Almost half (46 per cent) of principals said they had to alter curriculum or programmes because of a shortage of teachers this term.

More than a third (36 per cent) don't yet know whether they will have all the teaching staff they need at the start of Term 4.

The Education Ministry is developing its own set of teacher supply and demand projections. Acting deputy secretary Pauline Cleaver said she expected to make this available "shortly".

"In the past, relieving roles were the entry step into teaching for the majority of new teachers, however, as supply pressures have tightened more new teachers are starting their career in fixed term and permanent positions," she said.

"Schools around the country have reported increasing difficulty finding relieving teachers over the last three years.

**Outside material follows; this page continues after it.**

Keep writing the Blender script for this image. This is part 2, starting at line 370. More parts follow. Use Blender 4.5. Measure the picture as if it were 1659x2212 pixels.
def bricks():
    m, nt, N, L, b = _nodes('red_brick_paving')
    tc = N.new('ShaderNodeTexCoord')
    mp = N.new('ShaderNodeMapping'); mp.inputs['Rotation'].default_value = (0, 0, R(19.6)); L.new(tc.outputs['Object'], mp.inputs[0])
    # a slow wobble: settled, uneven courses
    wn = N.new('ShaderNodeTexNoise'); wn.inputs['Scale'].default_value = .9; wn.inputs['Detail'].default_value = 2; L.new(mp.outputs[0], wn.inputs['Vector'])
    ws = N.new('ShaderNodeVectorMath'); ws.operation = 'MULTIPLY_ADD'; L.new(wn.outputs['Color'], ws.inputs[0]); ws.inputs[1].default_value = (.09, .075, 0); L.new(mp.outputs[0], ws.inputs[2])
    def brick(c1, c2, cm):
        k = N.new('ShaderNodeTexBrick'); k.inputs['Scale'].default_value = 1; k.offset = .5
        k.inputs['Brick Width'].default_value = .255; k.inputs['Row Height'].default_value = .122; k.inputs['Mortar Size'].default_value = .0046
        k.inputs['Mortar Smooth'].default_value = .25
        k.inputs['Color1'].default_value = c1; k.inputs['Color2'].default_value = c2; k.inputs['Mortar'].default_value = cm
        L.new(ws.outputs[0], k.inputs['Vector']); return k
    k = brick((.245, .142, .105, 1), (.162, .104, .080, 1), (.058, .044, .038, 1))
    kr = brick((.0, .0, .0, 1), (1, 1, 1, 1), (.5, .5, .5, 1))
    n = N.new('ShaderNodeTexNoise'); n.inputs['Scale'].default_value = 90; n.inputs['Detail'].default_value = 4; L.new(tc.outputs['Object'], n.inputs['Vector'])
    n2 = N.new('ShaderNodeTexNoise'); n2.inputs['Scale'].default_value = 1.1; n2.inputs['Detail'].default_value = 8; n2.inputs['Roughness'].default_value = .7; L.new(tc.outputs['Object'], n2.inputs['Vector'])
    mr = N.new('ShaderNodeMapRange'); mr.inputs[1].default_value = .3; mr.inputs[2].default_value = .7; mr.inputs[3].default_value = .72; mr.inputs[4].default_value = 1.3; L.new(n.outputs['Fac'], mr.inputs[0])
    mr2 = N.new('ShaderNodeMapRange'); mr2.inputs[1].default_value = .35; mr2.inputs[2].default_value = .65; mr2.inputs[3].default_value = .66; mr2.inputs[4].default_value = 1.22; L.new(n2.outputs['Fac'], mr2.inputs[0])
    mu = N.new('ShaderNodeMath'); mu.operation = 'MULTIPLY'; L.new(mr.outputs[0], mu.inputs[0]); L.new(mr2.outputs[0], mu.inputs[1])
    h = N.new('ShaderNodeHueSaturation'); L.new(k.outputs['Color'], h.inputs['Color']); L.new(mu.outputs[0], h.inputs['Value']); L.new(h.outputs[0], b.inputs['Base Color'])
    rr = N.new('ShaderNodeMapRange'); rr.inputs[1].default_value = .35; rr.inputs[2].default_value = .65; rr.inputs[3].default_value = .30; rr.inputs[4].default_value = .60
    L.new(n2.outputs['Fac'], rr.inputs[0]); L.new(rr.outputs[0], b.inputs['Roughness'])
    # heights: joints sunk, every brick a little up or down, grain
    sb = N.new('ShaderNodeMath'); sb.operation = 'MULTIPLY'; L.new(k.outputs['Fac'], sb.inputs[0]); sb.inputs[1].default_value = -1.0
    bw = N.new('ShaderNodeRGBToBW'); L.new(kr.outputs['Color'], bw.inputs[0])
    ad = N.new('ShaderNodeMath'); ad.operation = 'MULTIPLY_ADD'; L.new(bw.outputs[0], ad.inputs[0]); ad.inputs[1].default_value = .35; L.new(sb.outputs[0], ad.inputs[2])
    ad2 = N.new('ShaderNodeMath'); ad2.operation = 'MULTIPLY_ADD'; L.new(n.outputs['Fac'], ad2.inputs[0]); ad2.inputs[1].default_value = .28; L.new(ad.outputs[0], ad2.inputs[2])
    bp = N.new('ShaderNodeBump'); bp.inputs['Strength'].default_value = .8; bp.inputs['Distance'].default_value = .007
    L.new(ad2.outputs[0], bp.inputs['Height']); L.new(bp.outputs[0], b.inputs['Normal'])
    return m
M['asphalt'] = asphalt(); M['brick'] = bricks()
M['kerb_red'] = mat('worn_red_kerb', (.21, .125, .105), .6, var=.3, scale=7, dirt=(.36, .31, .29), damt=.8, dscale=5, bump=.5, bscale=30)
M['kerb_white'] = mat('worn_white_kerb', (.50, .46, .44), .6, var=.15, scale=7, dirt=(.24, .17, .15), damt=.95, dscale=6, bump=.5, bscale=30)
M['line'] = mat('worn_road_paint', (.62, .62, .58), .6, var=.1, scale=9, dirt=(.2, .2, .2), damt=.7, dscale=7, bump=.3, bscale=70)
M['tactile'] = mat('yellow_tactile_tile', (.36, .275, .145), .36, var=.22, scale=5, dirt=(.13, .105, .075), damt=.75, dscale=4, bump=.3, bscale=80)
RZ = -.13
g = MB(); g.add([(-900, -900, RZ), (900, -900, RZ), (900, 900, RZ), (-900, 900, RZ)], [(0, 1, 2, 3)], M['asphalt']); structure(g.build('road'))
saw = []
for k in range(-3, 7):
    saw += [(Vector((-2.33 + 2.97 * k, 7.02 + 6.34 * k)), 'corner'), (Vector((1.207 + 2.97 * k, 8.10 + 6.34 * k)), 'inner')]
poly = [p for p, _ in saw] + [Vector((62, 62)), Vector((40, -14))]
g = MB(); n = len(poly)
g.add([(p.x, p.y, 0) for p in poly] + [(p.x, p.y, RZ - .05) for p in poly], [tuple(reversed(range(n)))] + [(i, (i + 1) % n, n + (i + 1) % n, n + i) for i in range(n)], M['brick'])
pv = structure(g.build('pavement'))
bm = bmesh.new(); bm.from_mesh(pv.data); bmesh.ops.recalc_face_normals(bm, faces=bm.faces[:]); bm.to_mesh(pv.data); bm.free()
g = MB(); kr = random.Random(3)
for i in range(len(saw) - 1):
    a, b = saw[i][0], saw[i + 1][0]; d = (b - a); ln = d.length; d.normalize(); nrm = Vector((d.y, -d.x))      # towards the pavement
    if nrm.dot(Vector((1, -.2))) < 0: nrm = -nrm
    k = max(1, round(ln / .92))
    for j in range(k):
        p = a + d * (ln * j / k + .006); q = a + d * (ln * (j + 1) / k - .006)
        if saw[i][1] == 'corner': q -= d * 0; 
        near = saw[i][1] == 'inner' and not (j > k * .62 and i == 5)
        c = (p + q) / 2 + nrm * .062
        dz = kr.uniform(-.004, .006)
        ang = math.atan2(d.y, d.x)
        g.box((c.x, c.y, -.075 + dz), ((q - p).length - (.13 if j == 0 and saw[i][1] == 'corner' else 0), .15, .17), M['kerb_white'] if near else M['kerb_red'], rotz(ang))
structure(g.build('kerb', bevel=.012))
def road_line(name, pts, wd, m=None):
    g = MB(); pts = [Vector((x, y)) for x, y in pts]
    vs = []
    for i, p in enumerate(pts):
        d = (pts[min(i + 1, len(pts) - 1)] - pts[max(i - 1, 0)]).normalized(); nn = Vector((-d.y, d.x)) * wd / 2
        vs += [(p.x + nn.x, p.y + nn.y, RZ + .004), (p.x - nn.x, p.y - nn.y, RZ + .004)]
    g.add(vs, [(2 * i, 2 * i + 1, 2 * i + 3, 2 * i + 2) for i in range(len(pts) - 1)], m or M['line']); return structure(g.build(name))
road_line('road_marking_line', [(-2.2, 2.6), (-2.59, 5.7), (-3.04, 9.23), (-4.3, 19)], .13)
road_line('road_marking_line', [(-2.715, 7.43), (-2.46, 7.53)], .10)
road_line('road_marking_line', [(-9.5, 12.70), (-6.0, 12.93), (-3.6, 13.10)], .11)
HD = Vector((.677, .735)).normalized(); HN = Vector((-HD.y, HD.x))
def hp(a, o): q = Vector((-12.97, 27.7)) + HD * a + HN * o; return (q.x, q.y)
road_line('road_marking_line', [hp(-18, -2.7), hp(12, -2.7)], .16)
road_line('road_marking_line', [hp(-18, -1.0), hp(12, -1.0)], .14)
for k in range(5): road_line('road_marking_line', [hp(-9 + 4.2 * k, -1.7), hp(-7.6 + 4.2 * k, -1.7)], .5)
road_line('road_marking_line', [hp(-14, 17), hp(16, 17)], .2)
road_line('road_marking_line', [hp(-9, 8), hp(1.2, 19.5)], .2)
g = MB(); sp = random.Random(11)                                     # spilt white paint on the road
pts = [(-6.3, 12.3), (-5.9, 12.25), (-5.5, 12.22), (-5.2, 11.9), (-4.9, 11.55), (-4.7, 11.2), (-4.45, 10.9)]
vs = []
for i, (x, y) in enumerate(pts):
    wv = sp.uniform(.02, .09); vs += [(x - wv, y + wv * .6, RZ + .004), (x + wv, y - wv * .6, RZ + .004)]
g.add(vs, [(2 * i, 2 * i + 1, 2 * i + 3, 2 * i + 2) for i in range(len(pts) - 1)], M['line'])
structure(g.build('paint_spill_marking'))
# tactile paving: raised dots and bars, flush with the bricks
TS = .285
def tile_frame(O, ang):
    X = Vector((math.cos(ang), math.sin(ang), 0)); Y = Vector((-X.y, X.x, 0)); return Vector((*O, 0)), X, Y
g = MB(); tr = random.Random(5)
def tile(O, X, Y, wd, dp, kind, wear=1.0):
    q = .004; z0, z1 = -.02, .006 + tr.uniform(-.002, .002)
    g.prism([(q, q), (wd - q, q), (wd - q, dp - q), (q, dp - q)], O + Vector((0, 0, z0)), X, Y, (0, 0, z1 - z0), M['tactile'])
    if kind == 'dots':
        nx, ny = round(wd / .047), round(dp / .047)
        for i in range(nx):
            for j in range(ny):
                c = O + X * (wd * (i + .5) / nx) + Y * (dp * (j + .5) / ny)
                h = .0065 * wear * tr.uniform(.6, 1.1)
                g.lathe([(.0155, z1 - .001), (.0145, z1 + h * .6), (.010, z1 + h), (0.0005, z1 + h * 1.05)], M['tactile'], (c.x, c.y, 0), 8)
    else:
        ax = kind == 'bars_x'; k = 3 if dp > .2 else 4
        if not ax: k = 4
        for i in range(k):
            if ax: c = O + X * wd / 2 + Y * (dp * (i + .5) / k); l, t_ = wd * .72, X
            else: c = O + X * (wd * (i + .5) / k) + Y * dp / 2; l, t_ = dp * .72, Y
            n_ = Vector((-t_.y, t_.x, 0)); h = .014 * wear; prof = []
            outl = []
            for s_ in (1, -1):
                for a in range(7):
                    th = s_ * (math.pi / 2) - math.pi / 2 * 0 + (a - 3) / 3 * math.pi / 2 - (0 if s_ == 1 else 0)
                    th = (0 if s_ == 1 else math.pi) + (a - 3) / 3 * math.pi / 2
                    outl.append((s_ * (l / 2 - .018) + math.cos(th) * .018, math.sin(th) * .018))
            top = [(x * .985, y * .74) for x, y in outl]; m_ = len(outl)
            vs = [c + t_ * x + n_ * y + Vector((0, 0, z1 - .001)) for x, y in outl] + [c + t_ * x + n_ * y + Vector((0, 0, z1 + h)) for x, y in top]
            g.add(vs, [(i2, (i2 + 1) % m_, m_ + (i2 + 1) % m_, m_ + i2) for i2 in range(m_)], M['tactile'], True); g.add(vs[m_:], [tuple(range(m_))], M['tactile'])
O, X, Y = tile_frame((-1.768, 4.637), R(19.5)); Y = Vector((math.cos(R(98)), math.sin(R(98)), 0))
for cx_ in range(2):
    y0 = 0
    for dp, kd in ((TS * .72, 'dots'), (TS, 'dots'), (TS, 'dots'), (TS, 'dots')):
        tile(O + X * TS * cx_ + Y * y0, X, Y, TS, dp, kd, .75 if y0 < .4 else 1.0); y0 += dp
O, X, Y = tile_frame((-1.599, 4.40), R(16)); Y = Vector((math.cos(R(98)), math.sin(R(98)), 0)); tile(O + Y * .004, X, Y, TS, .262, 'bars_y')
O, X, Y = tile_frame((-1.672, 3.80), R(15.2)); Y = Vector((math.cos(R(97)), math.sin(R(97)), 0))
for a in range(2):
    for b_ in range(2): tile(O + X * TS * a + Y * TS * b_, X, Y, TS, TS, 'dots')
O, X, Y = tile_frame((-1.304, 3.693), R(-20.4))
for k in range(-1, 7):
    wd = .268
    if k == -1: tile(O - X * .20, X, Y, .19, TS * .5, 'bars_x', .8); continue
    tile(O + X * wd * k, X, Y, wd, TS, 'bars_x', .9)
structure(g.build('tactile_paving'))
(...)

"In December 2017, the Government announced a package of teacher supply initiatives to support more graduates into permanent teaching positions, support experienced teachers back into the profession and recruit new graduates into teaching. This package was continued as part of Budget 2018.

"Early uptake figures suggest our teacher supply initiatives have been popular overall."

She said more than 1000 teachers who had been out of the workforce, or whose registration was about to expire because they could not get secure work, had taken up refresher courses since the course fees were wiped for this year.

The ministry has also approved 145 relocation grants for Kiwi teachers returning home and overseas teachers relocating to work in New Zealand.